J'ai été particulièrement attentive à l'évolution des crédits d'influence que sont les crédits de coopération de défense. Ils sont touchés par la baisse de 7 %, et diminueront même de 15 % sur les 3 prochaines années. Je comprends ce choix budgétaire, compte tenu des autres priorités à financer, mais je regrette qu'on accélère ainsi un recentrage forcé sur les quelques missions les plus essentielles. La coopération de défense et de sécurité, coopération « structurelle », est un réel outil d'influence et de prévention des conflits. En aidant les pays partenaires à structurer, dans le long terme, leurs élites militaires, elle contribue au maintien de la paix et au renforcement de leurs capacités à assumer des missions de protection civile, comme la lutte contre les catastrophes naturelles, le déminage, la dépollution...

Ces crédits (32 millions d'euros en 2013) ont un fort effet de levier et permettent d'agir à grande échelle, en partenariat avec 139 autres états ou organisations internationales, dans des régions particulièrement sensibles comme la zone Sahélienne, où le renforcement des capacités des États à lutter contre la menace terroriste est un enjeu vital pour la stabilité de la région. L'impact d'un directeur des études français dans une école régionale africaine de maintien de la paix est considérable rapporté aux crédits budgétaires nécessaires pour le financer. L'enjeu est de mettre les pays partenaires en situation de traiter des enjeux tels que le terrorisme islamique, la criminalité organisée, le trafic de stupéfiants, l'insécurité des flux maritimes....

Ce sont des problématiques auxquelles je suis particulièrement sensible : les forces armées peuvent remplir, notamment en Afrique, des missions de sécurité civile au service des populations et de la préservation de l'environnement qui me paraissent particulièrement utiles.

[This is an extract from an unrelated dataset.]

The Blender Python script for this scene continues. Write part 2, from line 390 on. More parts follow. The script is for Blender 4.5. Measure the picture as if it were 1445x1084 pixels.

Enfin, nous sommes allés visiter le centre de crise du Quai d'Orsay, qui gère toutes les situations d'urgence : rapatriements, catastrophes naturelles, mais aussi situations personnelles comme les enlèvements, et les otages. Nous avons longuement échangé avec le Directeur et les personnels, qui nous ont impressionnés par leur professionnalisme et leur réactivité. Vous trouverez dans notre rapport écrit des détails sur l'activité du centre, sur les enjeux juridiques de son cadre d'intervention. Je voulais souligner que son budget, modeste (2 millions d'euros) est maintenu en 2013, mais ne lui permet pas de satisfaire tous ses besoins opérationnels. Le manque d'un hôpital de campagne facilement projetable, en complément des moyens plus lourds dont dispose le ministère de la défense, comme les antennes chirurgicales, se fait cruellement sentir. Comme nous avons la responsabilité, en tant que commission, d'assurer le redressement de nos comptes publics, j'envisage de déposer en mon nom personnel un amendement d'appel sur ce sujet, qui visera à provoquer une discussion, qui sera fructueuse, je l'espère, au sein du quai d'Orsay, sur cette dépense de 1 million d'euros. Les crédits seraient redéployés depuis les autres programmes de la mission.

Je vous proposerai d'émettre un avis favorable pour l'adoption des crédits de la mission « Action extérieure de l'État ».